According deference to County Court’s factual findings which are supported by the testimony of the police investigators, whom the court credited, we discern no error in its conclusion that defendant’s statements were made in a noncustodial setting, obviating the need for Miranda warnings (see People v Centano, 76 NY2d 837, 837-838 [1990]; People v Locke, 25 AD3d 877, 878-879 [2006], lv denied 6 NY3d 835 [2006]; see also People v Paulman, 5 NY3d at 129). The unrefuted testimony established that defendant appeared at the police station voluntarily, he was never arrested or restrained, the atmosphere of the questioning was not coercive and it did not have an accusatory tone. Defendant never sought to end the relatively short period of questioning or to leave.
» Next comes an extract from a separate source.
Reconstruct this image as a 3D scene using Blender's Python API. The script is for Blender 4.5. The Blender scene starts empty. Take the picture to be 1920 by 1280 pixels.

From the viewpoint of a reasonable person in defendant’s position, innocent of any wrongdoing, the record supports the court’s conclusion that defendant was free to leave and was not in custody until after providing an incriminating statement to police (see People v Paulman, 5 NY3d at 129; People v Centano, 76 NY2d at 837-838; People v Yukl, 25 NY2d 585, 589 [1969], cert denied 400 US 851 [1970]; People v Locke, 25 AD3d at 878-879; People v Lyons, 4 AD3d 549, 551 [2004]; cf. People v Baggett, 57 AD3d at 1094-1095). Thus, defendant was not entitled to suppression of his oral or written statements based upon his failure to fully comprehend, or any violation of, his Miranda rights.
Cardona, EJ., Rose, Kane and Garry, JJ., concur. Ordered that the judgment is affirmed.